(WORK INSTRUCTIONS) Note how many lines hold the string "script" and give that number without any other words.

#### MATERIAL TO PROCESS ####

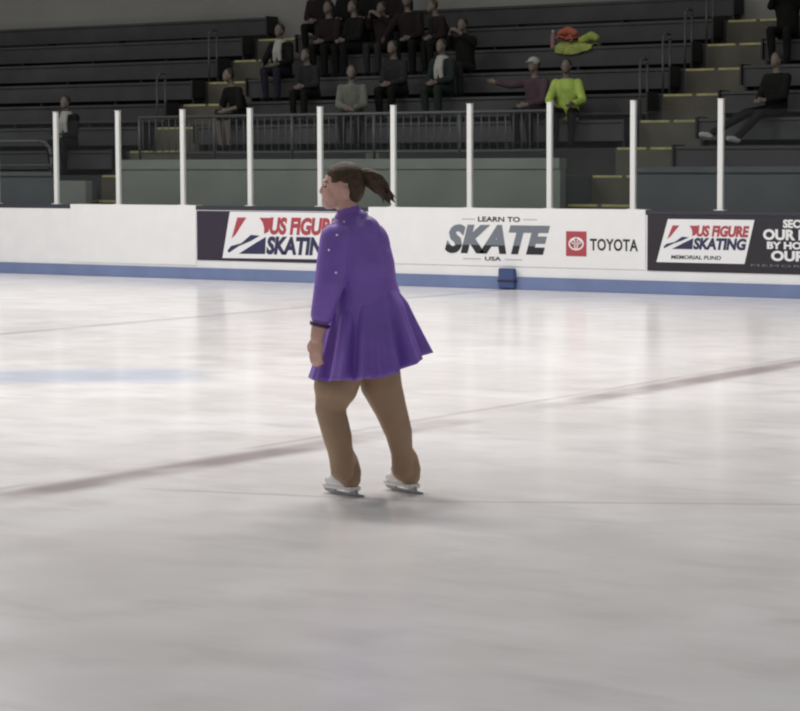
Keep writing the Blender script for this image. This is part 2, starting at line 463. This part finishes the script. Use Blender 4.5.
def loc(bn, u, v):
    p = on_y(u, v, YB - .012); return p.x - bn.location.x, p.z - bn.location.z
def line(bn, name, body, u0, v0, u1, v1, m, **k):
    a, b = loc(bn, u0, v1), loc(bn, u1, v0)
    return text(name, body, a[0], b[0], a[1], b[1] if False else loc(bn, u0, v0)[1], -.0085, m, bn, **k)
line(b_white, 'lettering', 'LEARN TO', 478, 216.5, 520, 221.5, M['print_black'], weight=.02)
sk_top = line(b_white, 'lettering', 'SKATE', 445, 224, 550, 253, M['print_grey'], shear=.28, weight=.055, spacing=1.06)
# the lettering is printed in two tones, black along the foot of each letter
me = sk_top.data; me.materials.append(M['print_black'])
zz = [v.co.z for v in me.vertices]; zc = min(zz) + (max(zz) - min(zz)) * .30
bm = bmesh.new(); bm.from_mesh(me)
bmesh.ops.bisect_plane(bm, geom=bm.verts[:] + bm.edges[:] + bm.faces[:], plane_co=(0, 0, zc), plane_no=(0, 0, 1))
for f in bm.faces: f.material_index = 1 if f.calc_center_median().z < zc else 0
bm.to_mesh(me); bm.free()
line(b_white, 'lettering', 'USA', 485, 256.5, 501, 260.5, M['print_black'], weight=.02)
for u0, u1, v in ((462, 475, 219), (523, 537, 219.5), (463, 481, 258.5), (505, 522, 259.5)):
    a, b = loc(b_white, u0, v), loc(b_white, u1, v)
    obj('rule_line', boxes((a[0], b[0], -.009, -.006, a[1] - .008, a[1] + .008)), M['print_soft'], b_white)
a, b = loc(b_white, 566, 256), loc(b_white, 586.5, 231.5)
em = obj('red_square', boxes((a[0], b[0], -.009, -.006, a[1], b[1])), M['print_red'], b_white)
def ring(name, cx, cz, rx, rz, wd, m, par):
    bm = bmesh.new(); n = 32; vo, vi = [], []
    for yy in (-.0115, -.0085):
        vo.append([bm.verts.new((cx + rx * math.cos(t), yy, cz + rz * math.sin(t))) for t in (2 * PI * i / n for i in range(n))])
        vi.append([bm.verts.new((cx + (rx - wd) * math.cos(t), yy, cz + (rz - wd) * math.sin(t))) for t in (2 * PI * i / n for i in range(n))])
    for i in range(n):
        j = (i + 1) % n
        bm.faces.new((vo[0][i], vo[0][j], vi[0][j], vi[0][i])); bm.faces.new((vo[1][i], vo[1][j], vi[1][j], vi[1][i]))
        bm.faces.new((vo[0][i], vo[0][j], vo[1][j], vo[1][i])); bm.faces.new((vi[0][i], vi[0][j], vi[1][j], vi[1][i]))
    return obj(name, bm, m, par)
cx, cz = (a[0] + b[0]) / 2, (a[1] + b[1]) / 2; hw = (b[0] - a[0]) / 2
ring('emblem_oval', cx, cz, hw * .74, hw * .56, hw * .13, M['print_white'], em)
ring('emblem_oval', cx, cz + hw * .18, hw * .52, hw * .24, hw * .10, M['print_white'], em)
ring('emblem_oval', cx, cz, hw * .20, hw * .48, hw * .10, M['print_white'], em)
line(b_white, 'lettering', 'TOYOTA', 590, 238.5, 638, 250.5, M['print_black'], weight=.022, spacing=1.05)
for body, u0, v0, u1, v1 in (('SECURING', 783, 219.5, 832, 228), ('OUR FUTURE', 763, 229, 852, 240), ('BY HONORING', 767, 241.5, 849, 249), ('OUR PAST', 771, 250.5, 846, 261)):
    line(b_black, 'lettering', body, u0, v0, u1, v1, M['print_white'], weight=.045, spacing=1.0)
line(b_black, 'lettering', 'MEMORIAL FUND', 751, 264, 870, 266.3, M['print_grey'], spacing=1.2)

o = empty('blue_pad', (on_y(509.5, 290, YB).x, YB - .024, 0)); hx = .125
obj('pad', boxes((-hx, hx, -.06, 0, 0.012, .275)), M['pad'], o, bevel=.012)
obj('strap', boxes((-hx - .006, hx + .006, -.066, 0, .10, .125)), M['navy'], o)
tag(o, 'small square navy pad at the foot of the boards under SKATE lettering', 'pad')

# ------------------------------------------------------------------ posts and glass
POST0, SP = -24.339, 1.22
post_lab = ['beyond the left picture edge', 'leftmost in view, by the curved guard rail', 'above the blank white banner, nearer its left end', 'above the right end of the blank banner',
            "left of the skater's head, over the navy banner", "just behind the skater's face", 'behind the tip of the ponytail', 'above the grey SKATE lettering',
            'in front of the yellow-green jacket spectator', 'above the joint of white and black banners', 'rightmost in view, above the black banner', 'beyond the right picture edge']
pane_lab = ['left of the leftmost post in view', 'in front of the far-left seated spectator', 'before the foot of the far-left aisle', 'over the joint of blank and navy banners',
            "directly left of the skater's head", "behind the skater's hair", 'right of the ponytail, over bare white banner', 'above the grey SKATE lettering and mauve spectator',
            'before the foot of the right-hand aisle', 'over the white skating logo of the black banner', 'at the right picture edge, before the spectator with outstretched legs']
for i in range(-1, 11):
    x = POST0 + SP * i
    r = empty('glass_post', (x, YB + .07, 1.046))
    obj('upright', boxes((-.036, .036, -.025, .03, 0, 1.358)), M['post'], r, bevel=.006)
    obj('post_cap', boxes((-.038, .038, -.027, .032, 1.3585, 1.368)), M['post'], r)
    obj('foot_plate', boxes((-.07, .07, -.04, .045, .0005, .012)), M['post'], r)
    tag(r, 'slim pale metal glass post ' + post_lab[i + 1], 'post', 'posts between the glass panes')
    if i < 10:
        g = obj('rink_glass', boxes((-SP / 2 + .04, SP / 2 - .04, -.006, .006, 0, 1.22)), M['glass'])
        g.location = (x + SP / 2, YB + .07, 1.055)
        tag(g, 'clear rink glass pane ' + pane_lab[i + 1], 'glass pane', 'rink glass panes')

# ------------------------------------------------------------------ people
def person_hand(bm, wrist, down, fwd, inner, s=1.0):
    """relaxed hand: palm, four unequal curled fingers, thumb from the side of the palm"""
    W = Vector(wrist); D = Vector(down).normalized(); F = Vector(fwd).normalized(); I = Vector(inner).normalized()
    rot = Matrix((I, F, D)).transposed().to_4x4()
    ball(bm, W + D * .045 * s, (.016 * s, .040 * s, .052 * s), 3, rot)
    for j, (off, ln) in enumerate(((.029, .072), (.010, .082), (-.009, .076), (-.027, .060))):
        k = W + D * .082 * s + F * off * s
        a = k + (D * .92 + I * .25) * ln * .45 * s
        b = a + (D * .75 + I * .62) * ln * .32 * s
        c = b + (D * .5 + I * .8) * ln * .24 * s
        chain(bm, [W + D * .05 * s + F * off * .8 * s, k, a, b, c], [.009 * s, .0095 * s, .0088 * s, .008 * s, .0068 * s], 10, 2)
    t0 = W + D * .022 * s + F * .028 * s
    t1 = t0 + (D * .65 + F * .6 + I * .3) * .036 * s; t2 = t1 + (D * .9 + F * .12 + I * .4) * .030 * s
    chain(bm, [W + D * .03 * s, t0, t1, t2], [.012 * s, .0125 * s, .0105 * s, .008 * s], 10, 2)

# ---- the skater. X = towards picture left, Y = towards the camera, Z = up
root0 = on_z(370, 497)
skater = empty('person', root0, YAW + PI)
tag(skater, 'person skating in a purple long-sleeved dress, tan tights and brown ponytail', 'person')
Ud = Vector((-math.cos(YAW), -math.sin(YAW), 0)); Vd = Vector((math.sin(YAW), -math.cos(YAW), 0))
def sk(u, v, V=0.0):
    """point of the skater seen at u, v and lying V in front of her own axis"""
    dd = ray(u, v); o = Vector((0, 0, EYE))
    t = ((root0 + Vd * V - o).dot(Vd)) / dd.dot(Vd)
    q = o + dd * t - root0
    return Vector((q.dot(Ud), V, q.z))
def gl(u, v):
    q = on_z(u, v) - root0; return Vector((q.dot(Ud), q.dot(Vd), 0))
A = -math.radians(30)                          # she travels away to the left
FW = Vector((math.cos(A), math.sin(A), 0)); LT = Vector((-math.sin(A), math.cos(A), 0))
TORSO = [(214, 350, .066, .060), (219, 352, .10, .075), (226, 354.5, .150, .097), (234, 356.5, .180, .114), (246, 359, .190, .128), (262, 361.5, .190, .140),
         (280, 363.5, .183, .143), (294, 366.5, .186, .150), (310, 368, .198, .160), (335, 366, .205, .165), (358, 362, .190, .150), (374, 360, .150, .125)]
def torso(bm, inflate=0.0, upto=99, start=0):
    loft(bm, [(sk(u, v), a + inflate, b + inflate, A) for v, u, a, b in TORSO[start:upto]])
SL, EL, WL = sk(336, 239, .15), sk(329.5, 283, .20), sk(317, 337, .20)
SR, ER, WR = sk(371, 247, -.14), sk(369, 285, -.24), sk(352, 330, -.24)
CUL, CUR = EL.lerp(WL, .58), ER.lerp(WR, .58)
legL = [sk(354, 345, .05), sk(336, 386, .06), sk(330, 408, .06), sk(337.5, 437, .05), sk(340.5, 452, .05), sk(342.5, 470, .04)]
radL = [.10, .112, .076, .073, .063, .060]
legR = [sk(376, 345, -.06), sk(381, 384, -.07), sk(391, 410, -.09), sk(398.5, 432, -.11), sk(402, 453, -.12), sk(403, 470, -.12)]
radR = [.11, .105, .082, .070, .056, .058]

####
#### MATERIAL TO PROCESS ####

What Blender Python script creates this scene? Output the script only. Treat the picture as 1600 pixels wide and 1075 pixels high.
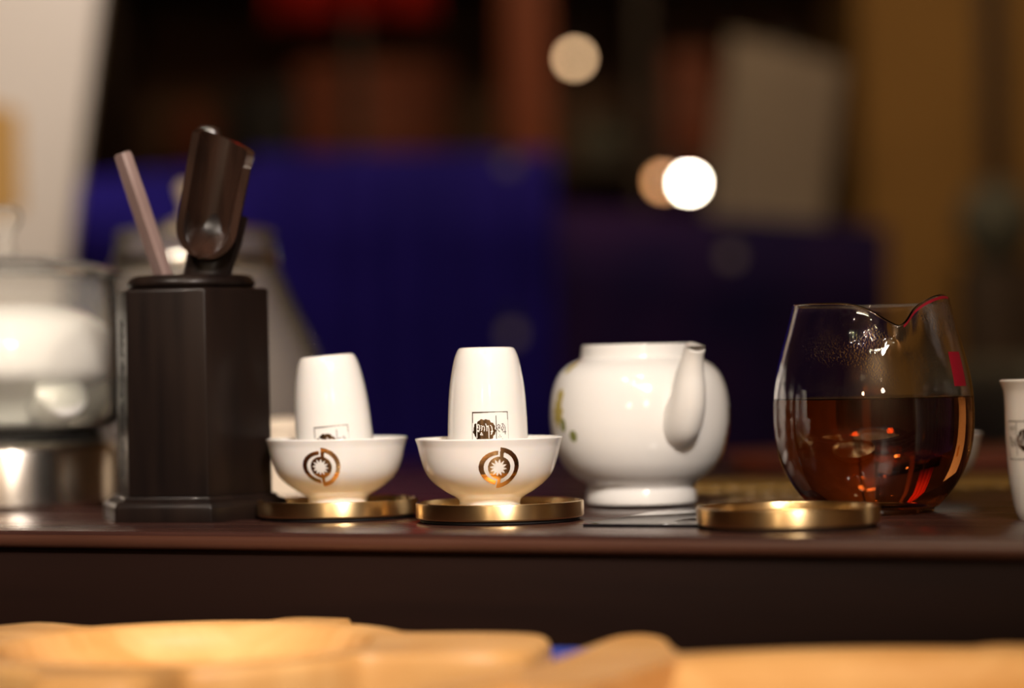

####

(CORRECT ANSWER) 2